The fourth Goblin Electromancer was one of the cards we trimmed to make room for said Lightning Bolts. Electromancer is a powerful engine piece, but it’s one of the few cards in the deck you never really want two of. It’s also not strictly necessary in any game and in fact is a little overrated relative to how badly your opponents want to kill it. Ari played all four, and I could see myself going back to that.

Our list has eighteen lands, while pretty much everyone else only plays sixteen. I don’t understand this at all, and I’ve been playing eighteen lands on Magic Online ever since Seething Song was banned. Mulligans hurt this deck a lot more than most, and Storm can keep pretty much any one-land hand but almost never any zero-land hand. A land drop is basically a ritual in this deck, so you want to make one every turn, including the turn you go off.

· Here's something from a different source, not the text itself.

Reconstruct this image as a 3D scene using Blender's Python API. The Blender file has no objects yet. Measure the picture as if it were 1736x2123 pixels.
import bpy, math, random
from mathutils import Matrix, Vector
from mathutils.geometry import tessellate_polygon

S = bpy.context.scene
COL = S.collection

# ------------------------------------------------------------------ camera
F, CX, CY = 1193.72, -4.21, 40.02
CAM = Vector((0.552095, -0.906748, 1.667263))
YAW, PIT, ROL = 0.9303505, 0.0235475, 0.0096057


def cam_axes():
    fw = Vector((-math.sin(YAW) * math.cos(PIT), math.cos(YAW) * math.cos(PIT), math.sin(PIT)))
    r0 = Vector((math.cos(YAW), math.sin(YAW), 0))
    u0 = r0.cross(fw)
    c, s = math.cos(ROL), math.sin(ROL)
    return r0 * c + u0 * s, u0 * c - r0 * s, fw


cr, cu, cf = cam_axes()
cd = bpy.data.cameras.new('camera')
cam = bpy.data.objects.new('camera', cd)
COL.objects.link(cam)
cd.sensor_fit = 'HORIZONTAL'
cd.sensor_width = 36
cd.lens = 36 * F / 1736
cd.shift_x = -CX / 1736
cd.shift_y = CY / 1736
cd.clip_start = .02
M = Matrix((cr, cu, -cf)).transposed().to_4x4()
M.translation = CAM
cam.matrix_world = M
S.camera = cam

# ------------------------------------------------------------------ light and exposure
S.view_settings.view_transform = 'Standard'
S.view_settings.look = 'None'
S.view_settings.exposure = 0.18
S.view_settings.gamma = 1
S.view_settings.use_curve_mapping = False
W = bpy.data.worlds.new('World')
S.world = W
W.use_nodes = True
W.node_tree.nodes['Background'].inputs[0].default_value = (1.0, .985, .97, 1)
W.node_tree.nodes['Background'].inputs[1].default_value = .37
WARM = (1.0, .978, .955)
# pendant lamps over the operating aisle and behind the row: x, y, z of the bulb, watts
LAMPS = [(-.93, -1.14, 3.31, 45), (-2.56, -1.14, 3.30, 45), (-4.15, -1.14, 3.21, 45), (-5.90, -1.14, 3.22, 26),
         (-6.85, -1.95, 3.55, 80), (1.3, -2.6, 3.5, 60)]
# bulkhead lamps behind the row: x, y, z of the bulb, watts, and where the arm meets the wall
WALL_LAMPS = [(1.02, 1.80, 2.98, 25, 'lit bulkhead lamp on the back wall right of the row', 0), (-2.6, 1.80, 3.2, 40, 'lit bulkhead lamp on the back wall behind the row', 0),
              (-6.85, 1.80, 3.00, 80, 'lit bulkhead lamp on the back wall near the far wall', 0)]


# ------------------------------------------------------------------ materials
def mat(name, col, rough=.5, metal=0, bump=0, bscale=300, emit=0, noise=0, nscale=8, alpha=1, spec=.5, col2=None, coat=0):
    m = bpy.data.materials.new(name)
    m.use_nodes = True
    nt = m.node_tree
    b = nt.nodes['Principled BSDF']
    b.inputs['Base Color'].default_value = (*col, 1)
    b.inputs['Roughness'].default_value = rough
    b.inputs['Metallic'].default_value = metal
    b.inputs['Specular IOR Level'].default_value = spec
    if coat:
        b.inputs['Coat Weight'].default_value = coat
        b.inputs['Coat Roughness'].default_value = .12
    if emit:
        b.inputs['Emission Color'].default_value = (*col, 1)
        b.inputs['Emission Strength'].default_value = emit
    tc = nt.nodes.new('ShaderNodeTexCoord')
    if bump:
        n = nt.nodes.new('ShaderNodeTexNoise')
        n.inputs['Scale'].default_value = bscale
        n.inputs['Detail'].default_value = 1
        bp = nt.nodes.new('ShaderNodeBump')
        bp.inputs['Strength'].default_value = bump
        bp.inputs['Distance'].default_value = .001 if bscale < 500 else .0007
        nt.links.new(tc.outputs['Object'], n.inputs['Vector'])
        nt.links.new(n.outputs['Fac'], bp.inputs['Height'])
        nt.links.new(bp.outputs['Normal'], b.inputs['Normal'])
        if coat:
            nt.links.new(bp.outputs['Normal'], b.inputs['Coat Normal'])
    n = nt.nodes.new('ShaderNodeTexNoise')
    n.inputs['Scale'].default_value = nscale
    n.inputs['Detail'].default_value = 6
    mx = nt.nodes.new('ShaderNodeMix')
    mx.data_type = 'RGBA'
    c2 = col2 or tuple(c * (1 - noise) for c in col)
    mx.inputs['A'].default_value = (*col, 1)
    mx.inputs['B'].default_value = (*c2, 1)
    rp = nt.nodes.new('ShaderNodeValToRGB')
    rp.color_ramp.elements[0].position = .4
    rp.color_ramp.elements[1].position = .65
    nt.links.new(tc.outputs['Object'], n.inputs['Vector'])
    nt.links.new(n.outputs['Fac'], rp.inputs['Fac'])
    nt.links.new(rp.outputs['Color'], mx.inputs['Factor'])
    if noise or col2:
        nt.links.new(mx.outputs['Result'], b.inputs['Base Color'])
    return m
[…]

You could use your cantrips to ensure you hit your land drops, but that would be squandering a powerful resource. As a comparison, consider the difference in Legacy between Brainstorming to find land versus Brainstorming to shuffle excess lands away. Having Faithless Looting as an outlet to discard excess lands also makes this choice a lot clearer.

In the sideboard, Torpor Orb is a fantastic solution to a matchup that can be problematic. Being able to stick it on the board whenever you have free mana rather than needing to hold it up to respond to the combo is huge.

We had Blood Moon in our sideboard until late on Thursday but ultimately decided it was only good against decks we were already beating.

I think everyone on my team played an Echoing Truth in the board except me. I maintain that it’s a crutch that only solves problems you can already solve with Empty the Warrens. On Sunday night, Fennell suggested playing a Hallowed Fountain to enable Wear // Tear in this slot, which I hadn’t considered and could probably get behind.

Storm was the most successful deck of the tournament percentage-wise, which doesn’t surprise me in the slightest. I understand that there are certain players for whom playing a Storm deck is simply outside their range, but I can’t fathom wanting to play anything else. I’ll a hundred percent be playing this deck at Grand Prix Richmond and probably at any Modern event I attend until Wizards decides I’m no longer allowed to. It’s a good thing I’ll have such a powerful weapon under my belt because #GPRichmond will be my last opportunity to qualify for Pro Tour Journey into Nyx, and after having such a fantastic group testing experience, I’m incredibly motivated to make it back to the Pro Tour and rejoin them.